Around 70 museum collection items at the University of Aberdeen come from Sierra Leone. It is one of the most significant African collections at the University, alongside those from Nigeria, Ghana, South Africa, Zimbabwe, and Malawi. Most of the collection has been in Aberdeen for over 100 years, and our historic records for many of the items unfortunately provide little detail on the circumstances of how the University acquired them. But we do know that many of the items were brought to Aberdeen during the period when much of Sierra Leone was a Protectorate under British colonial administration. The largest bequest consists of twenty items that were given to the University by a Mrs Hugh Ross in 1913. This blog post will explore one item in particular, and the woman who owned it: the snuff box of the Mende kor mahei (war chief) Madam Yoko.
"Map of the West Coast of Africa" Compiled from official documents, By John Arrowsmith. 1843. London
Snuff box that "belonged to Madame Yoko, late chieftainess of Mendi tribe" - presented by Douglas M. Spring, 1907." ABDUA:7140
Colonialism in Sierra Leone
In Madam Yoko’s time, the interior of Sierra Leone was a British Protectorate (from 1896 to 1961), meaning that it was incorporated into the British Empire, while retaining local systems of indigenous leadership autonomy. Prior to that, there had been a colonial presence in the country for around a century. A colony had first been established in 1787 by the slavery abolitionist and philanthropist, Granville Sharp, and the Committee for the Relief of the Black Poor in London. It was intended to be a settlement for formerly enslaved people. This early colony fared poorly, and was destroyed in a dispute with the local Koya Temne in December 1789. Granville Sharp resurrected the colony as a stock company, the Sierra Leone Company (SLC). In 1808, Sierra Leone became a Crown colony, so was ruled by a governor chosen by the British monarch.
Madam Yoko
Madam Yoko is a complicated figure due to her relationship to the British colonial government in Sierra Leone. She is also an interesting example of a powerful woman, of which there are a great many referenced in historic scholarship on Sierra Leone.
Madam Yoko did not become Madam Yoko until later in life. As a child, she was called Soma. Only when she was initiated into the Sande society – a women’s initiation association – did she attain adulthood in Mende society and her adult name, Yoko.
In some regions the female initiation society is known as Bundu instead of Sande. Three items in Aberdeen’s collection are identified as Bundu. One is shown on the right.

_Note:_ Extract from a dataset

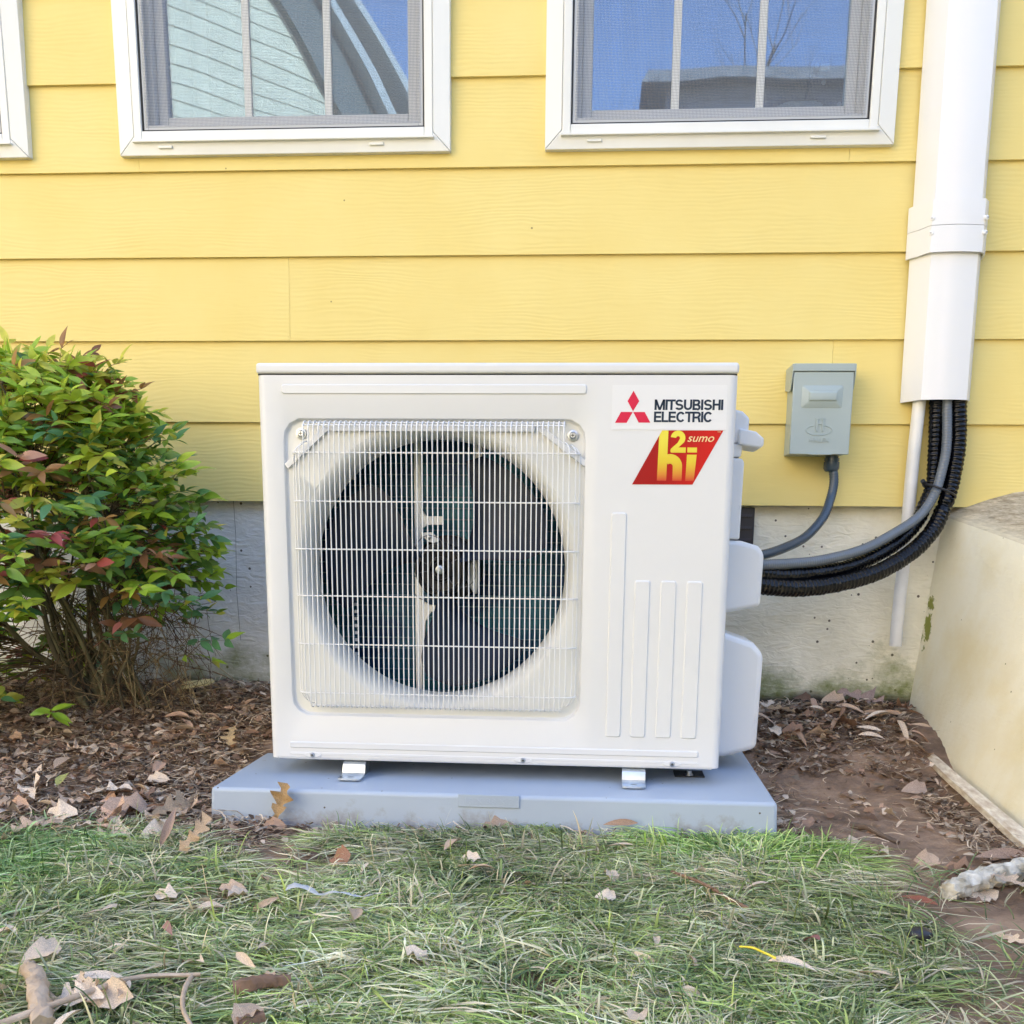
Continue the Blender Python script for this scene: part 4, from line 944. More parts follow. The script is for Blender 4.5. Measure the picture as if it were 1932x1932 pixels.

Female figure, carved in wood, with waist-band of glass beads and loin cloth in red cotton. Bundu, although described in Reid’s 1912 catalogue as Ashanti. ABDUA:7153
Madam Yoko's ascendance to power
As cultural associations that defined gender identity, the Poro and Sande supported female chieftancy and women taking on roles of political power. Madam Yoko’s ascendance to power came in part as a result of three marriages. Her third marriage was to the famous kor mahei, Gbanya, who founded the town of Senehun. He had established himself as head of the Kpa Mende confederacy, a loosely-affiliated group of chieftanices. But when a British colonial policemen publicly flogged Gbanya in 1875, his power started to wane. On his death in 1878, Madam Yoko took over. She filled a role as mediator between chiefs of the confederacy and the colonial government. In 1882, Governor Havelock of the Colony of Sierra Leone appointed her to oversee Senehun. Her superior in the region, Mohvee, died in 1884 and she took over, aligning herself with the British.
Remembering Madam Yoko: Sierra Leone at 60
Because of her close association with the British colonial government and their support of her as ‘Queen of Senehun’, Yoko was forced to flee from her own people during the Hut Tax War. The British government, grateful for her loyalty to the British Crown in this conflict, declared her a Paramount Chief, and Queen Victoria awarded her a silver medal. She served as Paramount Chief for another eight years, and died in 1906. Madam Yoko’s snuff box was presented to the University by Douglas M. Spring in 1907, one year after her death.
Madam Yoko is today memorialised throughout Freetown, with a large image of her on the Sierra Leone National Museum, and a luxury hotel named after her. In April of 2021 Sierra Leone marked the sixtieth anniversary of independence and Madam Yoko featured in some of the commemorations as a symbol of pre-colonial female leadership, albeit one whose relationship with British colonialism was complex.